[To do] Repeat, without any change, the entries presented below.

[Data supplied]
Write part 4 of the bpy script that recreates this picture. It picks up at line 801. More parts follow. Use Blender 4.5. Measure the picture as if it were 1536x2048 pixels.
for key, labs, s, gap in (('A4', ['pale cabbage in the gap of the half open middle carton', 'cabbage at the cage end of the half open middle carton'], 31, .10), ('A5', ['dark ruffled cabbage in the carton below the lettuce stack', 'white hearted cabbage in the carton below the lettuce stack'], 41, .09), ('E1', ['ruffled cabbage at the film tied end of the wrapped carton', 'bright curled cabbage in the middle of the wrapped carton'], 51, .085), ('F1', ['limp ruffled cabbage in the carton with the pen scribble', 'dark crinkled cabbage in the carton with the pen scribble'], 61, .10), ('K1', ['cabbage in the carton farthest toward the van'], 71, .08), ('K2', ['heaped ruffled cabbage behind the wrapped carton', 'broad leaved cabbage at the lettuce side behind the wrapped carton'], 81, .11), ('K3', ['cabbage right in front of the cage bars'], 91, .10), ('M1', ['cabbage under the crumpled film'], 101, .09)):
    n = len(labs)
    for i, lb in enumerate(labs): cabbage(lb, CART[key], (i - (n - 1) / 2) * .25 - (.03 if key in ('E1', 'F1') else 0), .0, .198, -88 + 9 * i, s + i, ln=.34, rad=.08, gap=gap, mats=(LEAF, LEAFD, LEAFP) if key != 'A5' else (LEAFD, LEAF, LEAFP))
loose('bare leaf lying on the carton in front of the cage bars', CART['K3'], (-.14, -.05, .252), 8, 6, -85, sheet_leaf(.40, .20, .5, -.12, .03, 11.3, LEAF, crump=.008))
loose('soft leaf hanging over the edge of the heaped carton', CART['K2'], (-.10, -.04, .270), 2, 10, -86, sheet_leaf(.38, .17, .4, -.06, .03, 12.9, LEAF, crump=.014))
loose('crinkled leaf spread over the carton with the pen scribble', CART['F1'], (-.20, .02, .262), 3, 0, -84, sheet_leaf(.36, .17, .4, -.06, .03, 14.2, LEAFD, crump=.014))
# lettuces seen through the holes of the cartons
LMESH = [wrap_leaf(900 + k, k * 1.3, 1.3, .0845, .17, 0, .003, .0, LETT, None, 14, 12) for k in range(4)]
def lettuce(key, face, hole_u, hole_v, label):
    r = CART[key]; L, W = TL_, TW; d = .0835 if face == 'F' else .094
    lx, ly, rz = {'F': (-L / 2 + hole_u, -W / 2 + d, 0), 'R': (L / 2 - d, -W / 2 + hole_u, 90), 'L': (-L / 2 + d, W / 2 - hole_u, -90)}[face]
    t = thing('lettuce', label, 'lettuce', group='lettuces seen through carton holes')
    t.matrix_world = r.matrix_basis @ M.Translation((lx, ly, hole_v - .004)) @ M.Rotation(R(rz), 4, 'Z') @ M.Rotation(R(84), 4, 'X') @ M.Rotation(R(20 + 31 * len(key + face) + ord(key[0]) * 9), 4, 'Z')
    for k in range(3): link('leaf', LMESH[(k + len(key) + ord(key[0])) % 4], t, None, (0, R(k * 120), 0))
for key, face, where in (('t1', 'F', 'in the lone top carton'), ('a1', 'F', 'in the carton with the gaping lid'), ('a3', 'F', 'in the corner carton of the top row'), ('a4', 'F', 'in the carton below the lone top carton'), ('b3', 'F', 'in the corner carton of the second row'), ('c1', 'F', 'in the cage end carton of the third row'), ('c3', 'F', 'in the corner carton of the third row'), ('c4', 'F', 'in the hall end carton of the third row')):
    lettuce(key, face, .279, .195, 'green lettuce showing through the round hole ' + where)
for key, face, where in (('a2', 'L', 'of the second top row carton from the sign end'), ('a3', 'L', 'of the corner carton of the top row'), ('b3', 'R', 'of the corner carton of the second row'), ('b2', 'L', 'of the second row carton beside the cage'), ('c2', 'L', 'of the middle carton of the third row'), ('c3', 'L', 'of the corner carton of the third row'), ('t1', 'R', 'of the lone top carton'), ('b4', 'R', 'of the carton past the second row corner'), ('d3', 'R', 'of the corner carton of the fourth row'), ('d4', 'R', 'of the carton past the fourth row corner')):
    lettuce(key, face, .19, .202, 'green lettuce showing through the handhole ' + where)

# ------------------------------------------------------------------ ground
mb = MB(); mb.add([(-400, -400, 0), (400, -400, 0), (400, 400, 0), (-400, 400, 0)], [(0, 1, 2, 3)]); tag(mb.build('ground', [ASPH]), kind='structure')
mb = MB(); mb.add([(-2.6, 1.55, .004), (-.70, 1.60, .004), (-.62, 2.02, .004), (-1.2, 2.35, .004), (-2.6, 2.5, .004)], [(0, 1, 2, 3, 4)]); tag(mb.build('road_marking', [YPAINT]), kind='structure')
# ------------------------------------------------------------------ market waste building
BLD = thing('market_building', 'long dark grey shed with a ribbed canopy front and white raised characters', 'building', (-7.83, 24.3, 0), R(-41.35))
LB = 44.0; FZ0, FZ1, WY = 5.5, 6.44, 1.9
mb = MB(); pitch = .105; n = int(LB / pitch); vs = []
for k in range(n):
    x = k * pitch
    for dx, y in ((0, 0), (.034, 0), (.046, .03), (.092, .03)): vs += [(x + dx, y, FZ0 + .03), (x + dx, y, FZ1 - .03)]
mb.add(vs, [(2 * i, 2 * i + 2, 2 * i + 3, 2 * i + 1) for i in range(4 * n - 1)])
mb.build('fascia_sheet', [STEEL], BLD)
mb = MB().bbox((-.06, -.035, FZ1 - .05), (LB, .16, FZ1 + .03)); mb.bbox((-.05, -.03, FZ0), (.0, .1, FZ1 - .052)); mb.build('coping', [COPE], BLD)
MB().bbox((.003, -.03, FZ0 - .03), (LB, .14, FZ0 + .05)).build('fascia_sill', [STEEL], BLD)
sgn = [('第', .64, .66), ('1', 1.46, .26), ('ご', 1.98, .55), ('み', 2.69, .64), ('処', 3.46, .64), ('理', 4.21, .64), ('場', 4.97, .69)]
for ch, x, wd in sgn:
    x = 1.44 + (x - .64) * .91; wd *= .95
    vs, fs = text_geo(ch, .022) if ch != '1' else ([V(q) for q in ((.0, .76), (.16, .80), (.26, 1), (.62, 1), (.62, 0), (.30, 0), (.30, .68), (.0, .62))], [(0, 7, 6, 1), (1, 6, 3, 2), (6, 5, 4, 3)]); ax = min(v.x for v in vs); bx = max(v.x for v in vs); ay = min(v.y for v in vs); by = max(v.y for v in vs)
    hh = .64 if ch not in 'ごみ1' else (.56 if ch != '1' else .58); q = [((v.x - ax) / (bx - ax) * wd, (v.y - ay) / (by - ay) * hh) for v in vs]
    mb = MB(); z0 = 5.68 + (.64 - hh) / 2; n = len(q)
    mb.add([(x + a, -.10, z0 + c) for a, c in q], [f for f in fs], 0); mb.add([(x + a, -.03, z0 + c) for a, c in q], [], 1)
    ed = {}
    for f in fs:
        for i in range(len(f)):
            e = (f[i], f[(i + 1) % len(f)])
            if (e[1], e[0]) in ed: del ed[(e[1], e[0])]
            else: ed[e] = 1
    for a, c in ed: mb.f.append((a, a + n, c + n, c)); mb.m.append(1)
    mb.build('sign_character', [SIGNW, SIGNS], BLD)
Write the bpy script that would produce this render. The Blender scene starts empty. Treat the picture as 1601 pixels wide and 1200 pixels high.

[Response]
Write part 4 of the bpy script that recreates this picture. It picks up at line 801. More parts follow. Use Blender 4.5. Measure the picture as if it were 1536x2048 pixels.
for key, labs, s, gap in (('A4', ['pale cabbage in the gap of the half open middle carton', 'cabbage at the cage end of the half open middle carton'], 31, .10), ('A5', ['dark ruffled cabbage in the carton below the lettuce stack', 'white hearted cabbage in the carton below the lettuce stack'], 41, .09), ('E1', ['ruffled cabbage at the film tied end of the wrapped carton', 'bright curled cabbage in the middle of the wrapped carton'], 51, .085), ('F1', ['limp ruffled cabbage in the carton with the pen scribble', 'dark crinkled cabbage in the carton with the pen scribble'], 61, .10), ('K1', ['cabbage in the carton farthest toward the van'], 71, .08), ('K2', ['heaped ruffled cabbage behind the wrapped carton', 'broad leaved cabbage at the lettuce side behind the wrapped carton'], 81, .11), ('K3', ['cabbage right in front of the cage bars'], 91, .10), ('M1', ['cabbage under the crumpled film'], 101, .09)):
    n = len(labs)
    for i, lb in enumerate(labs): cabbage(lb, CART[key], (i - (n - 1) / 2) * .25 - (.03 if key in ('E1', 'F1') else 0), .0, .198, -88 + 9 * i, s + i, ln=.34, rad=.08, gap=gap, mats=(LEAF, LEAFD, LEAFP) if key != 'A5' else (LEAFD, LEAF, LEAFP))
loose('bare leaf lying on the carton in front of the cage bars', CART['K3'], (-.14, -.05, .252), 8, 6, -85, sheet_leaf(.40, .20, .5, -.12, .03, 11.3, LEAF, crump=.008))
loose('soft leaf hanging over the edge of the heaped carton', CART['K2'], (-.10, -.04, .270), 2, 10, -86, sheet_leaf(.38, .17, .4, -.06, .03, 12.9, LEAF, crump=.014))
loose('crinkled leaf spread over the carton with the pen scribble', CART['F1'], (-.20, .02, .262), 3, 0, -84, sheet_leaf(.36, .17, .4, -.06, .03, 14.2, LEAFD, crump=.014))
# lettuces seen through the holes of the cartons
LMESH = [wrap_leaf(900 + k, k * 1.3, 1.3, .0845, .17, 0, .003, .0, LETT, None, 14, 12) for k in range(4)]
def lettuce(key, face, hole_u, hole_v, label):
    r = CART[key]; L, W = TL_, TW; d = .0835 if face == 'F' else .094
    lx, ly, rz = {'F': (-L / 2 + hole_u, -W / 2 + d, 0), 'R': (L / 2 - d, -W / 2 + hole_u, 90), 'L': (-L / 2 + d, W / 2 - hole_u, -90)}[face]
    t = thing('lettuce', label, 'lettuce', group='lettuces seen through carton holes')
    t.matrix_world = r.matrix_basis @ M.Translation((lx, ly, hole_v - .004)) @ M.Rotation(R(rz), 4, 'Z') @ M.Rotation(R(84), 4, 'X') @ M.Rotation(R(20 + 31 * len(key + face) + ord(key[0]) * 9), 4, 'Z')
    for k in range(3): link('leaf', LMESH[(k + len(key) + ord(key[0])) % 4], t, None, (0, R(k * 120), 0))
for key, face, where in (('t1', 'F', 'in the lone top carton'), ('a1', 'F', 'in the carton with the gaping lid'), ('a3', 'F', 'in the corner carton of the top row'), ('a4', 'F', 'in the carton below the lone top carton'), ('b3', 'F', 'in the corner carton of the second row'), ('c1', 'F', 'in the cage end carton of the third row'), ('c3', 'F', 'in the corner carton of the third row'), ('c4', 'F', 'in the hall end carton of the third row')):
    lettuce(key, face, .279, .195, 'green lettuce showing through the round hole ' + where)
for key, face, where in (('a2', 'L', 'of the second top row carton from the sign end'), ('a3', 'L', 'of the corner carton of the top row'), ('b3', 'R', 'of the corner carton of the second row'), ('b2', 'L', 'of the second row carton beside the cage'), ('c2', 'L', 'of the middle carton of the third row'), ('c3', 'L', 'of the corner carton of the third row'), ('t1', 'R', 'of the lone top carton'), ('b4', 'R', 'of the carton past the second row corner'), ('d3', 'R', 'of the corner carton of the fourth row'), ('d4', 'R', 'of the carton past the fourth row corner')):
    lettuce(key, face, .19, .202, 'green lettuce showing through the handhole ' + where)

# ------------------------------------------------------------------ ground
mb = MB(); mb.add([(-400, -400, 0), (400, -400, 0), (400, 400, 0), (-400, 400, 0)], [(0, 1, 2, 3)]); tag(mb.build('ground', [ASPH]), kind='structure')
mb = MB(); mb.add([(-2.6, 1.55, .004), (-.70, 1.60, .004), (-.62, 2.02, .004), (-1.2, 2.35, .004), (-2.6, 2.5, .004)], [(0, 1, 2, 3, 4)]); tag(mb.build('road_marking', [YPAINT]), kind='structure')
# ------------------------------------------------------------------ market waste building
BLD = thing('market_building', 'long dark grey shed with a ribbed canopy front and white raised characters', 'building', (-7.83, 24.3, 0), R(-41.35))
LB = 44.0; FZ0, FZ1, WY = 5.5, 6.44, 1.9
mb = MB(); pitch = .105; n = int(LB / pitch); vs = []
for k in range(n):
    x = k * pitch
    for dx, y in ((0, 0), (.034, 0), (.046, .03), (.092, .03)): vs += [(x + dx, y, FZ0 + .03), (x + dx, y, FZ1 - .03)]
mb.add(vs, [(2 * i, 2 * i + 2, 2 * i + 3, 2 * i + 1) for i in range(4 * n - 1)])
mb.build('fascia_sheet', [STEEL], BLD)
mb = MB().bbox((-.06, -.035, FZ1 - .05), (LB, .16, FZ1 + .03)); mb.bbox((-.05, -.03, FZ0), (.0, .1, FZ1 - .052)); mb.build('coping', [COPE], BLD)
MB().bbox((.003, -.03, FZ0 - .03), (LB, .14, FZ0 + .05)).build('fascia_sill', [STEEL], BLD)
sgn = [('第', .64, .66), ('1', 1.46, .26), ('ご', 1.98, .55), ('み', 2.69, .64), ('処', 3.46, .64), ('理', 4.21, .64), ('場', 4.97, .69)]
for ch, x, wd in sgn:
    x = 1.44 + (x - .64) * .91; wd *= .95
    vs, fs = text_geo(ch, .022) if ch != '1' else ([V(q) for q in ((.0, .76), (.16, .80), (.26, 1), (.62, 1), (.62, 0), (.30, 0), (.30, .68), (.0, .62))], [(0, 7, 6, 1), (1, 6, 3, 2), (6, 5, 4, 3)]); ax = min(v.x for v in vs); bx = max(v.x for v in vs); ay = min(v.y for v in vs); by = max(v.y for v in vs)
    hh = .64 if ch not in 'ごみ1' else (.56 if ch != '1' else .58); q = [((v.x - ax) / (bx - ax) * wd, (v.y - ay) / (by - ay) * hh) for v in vs]
    mb = MB(); z0 = 5.68 + (.64 - hh) / 2; n = len(q)
    mb.add([(x + a, -.10, z0 + c) for a, c in q], [f for f in fs], 0); mb.add([(x + a, -.03, z0 + c) for a, c in q], [], 1)
    ed = {}
    for f in fs:
        for i in range(len(f)):
            e = (f[i], f[(i + 1) % len(f)])
            if (e[1], e[0]) in ed: del ed[(e[1], e[0])]
            else: ed[e] = 1
    for a, c in ed: mb.f.append((a, a + n, c + n, c)); mb.m.append(1)
    mb.build('sign_character', [SIGNW, SIGNS], BLD)
Write the bpy script that would produce this render. The Blender scene starts empty. Treat the picture as 1601 pixels wide and 1200 pixels high.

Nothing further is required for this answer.